Scan the records below for the line containing "Reconstruct this image" and the line containing "col = scene.collection". Copy both, plus every line between, exactly.

Raw records:
□ □ □ □ □

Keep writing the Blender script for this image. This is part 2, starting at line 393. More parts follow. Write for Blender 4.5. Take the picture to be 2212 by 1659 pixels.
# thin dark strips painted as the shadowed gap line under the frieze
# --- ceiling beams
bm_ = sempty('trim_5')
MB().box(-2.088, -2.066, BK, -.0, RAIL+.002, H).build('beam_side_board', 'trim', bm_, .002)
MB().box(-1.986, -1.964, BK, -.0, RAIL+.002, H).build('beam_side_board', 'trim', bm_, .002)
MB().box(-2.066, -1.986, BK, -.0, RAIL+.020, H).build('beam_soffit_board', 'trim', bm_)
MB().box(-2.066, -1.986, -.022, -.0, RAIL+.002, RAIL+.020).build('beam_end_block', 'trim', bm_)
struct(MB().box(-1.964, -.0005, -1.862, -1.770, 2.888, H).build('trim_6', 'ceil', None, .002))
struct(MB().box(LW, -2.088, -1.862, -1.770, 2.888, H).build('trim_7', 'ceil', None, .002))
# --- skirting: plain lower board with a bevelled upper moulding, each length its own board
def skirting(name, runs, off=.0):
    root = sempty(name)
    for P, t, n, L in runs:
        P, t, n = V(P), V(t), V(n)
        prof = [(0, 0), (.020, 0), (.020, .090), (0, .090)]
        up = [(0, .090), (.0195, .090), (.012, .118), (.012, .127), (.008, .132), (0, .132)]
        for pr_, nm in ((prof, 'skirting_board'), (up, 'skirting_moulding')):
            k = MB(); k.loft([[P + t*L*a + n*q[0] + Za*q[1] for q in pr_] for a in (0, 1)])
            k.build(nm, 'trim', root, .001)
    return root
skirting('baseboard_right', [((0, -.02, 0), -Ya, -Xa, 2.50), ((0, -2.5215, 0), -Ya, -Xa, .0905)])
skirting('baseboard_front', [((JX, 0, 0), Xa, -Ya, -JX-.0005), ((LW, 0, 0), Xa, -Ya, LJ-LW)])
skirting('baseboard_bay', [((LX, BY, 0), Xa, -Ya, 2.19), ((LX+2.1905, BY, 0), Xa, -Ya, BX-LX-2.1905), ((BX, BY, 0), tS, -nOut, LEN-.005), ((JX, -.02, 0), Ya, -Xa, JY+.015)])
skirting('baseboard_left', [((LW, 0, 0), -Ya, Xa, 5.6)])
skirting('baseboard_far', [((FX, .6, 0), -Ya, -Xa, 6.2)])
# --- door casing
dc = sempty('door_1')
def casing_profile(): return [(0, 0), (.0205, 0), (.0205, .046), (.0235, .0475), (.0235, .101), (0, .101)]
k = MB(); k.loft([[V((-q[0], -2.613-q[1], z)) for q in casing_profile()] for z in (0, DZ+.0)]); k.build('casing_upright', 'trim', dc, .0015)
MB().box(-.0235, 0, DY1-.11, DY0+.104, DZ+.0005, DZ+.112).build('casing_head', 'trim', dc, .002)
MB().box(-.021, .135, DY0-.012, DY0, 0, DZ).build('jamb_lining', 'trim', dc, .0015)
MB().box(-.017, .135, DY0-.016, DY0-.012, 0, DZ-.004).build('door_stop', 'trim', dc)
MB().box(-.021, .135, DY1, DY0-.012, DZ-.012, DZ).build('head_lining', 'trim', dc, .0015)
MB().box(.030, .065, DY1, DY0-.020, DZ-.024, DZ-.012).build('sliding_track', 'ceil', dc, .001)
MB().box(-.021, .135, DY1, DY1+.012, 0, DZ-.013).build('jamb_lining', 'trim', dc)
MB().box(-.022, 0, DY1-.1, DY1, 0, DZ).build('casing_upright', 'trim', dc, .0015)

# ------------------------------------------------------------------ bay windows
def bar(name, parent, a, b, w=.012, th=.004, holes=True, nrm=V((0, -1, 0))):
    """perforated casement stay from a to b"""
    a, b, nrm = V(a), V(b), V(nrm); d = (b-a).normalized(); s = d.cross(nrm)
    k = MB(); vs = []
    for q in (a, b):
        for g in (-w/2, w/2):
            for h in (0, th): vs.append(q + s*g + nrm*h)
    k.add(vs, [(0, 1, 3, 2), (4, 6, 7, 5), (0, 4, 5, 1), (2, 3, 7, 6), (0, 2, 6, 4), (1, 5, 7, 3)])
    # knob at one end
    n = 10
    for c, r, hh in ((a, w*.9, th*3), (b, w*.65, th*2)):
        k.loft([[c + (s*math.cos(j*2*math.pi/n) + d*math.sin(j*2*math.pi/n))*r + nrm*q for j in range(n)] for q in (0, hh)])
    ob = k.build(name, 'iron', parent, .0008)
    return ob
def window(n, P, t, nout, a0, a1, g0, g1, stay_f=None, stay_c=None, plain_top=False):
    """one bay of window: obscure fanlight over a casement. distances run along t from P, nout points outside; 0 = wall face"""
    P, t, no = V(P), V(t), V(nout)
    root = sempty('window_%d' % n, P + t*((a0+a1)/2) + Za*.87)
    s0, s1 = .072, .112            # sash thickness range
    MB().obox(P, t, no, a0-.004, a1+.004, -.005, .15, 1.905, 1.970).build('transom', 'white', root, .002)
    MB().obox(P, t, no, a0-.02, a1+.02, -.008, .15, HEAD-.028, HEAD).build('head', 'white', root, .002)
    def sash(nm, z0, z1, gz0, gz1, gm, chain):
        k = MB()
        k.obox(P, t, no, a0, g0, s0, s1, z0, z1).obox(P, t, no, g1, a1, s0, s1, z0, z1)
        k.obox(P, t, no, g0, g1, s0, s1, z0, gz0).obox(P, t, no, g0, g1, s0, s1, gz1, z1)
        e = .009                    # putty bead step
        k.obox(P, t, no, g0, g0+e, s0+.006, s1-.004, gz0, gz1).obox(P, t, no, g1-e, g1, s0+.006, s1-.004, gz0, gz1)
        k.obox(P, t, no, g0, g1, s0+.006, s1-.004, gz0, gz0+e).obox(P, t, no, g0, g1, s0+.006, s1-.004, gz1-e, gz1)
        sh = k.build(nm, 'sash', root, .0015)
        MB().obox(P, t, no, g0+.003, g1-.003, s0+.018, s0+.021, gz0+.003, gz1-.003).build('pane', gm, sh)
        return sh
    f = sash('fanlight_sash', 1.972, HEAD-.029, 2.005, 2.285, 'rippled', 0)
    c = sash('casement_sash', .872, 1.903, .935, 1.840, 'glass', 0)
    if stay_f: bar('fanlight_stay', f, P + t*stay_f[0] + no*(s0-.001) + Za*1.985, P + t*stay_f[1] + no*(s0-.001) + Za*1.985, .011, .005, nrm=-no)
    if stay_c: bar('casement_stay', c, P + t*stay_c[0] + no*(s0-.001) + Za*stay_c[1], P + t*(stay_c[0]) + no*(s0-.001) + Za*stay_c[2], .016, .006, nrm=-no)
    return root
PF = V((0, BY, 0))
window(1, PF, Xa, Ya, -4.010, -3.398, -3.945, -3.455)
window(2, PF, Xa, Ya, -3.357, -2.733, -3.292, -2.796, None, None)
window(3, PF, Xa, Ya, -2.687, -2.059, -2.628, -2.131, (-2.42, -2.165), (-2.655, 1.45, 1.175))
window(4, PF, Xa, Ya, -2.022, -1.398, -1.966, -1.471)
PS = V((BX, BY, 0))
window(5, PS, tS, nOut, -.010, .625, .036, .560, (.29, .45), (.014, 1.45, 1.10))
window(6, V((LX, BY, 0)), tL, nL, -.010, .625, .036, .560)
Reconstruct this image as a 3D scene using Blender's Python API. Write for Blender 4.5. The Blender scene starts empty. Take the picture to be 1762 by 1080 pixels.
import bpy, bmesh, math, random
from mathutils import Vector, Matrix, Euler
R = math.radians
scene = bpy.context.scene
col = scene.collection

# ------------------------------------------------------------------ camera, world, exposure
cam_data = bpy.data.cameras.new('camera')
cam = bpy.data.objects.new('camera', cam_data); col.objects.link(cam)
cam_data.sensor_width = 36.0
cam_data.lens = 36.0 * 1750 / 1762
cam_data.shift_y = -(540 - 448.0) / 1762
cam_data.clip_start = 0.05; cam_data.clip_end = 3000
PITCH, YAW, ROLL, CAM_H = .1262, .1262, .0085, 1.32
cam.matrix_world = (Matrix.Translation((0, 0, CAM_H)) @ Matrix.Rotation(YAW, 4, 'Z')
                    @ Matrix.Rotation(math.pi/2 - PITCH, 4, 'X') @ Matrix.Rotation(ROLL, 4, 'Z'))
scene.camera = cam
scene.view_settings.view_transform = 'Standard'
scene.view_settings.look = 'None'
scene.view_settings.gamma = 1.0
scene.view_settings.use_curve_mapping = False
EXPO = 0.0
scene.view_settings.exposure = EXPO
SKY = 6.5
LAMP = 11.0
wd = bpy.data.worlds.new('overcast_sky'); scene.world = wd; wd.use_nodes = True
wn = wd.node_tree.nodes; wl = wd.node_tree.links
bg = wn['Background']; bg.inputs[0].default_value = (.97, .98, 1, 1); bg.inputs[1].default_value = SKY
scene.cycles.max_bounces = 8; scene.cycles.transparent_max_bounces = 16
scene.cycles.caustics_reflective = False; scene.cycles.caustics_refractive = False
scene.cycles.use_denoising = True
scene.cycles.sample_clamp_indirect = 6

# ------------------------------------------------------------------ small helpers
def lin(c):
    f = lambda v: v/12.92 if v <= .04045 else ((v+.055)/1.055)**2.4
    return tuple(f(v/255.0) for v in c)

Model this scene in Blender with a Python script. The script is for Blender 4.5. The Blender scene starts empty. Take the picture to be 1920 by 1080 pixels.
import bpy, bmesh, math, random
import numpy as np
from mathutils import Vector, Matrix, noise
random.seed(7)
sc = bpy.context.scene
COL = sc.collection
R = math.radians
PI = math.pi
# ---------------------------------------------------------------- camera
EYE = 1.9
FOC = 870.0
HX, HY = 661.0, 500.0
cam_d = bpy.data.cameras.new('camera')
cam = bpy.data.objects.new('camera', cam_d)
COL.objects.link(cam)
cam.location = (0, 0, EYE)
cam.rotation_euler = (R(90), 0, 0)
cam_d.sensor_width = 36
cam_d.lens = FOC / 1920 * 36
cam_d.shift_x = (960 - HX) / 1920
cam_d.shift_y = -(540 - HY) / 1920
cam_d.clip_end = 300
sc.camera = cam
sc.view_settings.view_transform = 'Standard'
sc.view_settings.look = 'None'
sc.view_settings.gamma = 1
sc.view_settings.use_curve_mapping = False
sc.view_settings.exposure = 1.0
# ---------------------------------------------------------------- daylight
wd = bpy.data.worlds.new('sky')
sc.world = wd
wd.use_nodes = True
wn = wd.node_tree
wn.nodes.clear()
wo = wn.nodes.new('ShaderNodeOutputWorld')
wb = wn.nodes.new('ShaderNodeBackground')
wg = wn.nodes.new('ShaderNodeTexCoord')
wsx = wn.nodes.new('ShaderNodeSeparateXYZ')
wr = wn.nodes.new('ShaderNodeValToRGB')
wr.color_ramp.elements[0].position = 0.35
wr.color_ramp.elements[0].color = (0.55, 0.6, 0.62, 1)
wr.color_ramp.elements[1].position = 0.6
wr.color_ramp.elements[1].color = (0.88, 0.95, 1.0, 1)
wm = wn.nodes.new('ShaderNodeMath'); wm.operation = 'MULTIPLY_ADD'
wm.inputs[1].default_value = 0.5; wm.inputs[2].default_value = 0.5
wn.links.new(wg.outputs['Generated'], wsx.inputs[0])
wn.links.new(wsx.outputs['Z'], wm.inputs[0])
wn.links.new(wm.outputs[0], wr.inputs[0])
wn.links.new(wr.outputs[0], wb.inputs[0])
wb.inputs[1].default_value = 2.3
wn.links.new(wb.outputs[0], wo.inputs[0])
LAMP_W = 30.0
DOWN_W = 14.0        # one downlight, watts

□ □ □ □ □

Problem solution
Reconstruct this image as a 3D scene using Blender's Python API. Write for Blender 4.5. The Blender scene starts empty. Take the picture to be 1762 by 1080 pixels.
import bpy, bmesh, math, random
from mathutils import Vector, Matrix, Euler
R = math.radians
scene = bpy.context.scene
col = scene.collection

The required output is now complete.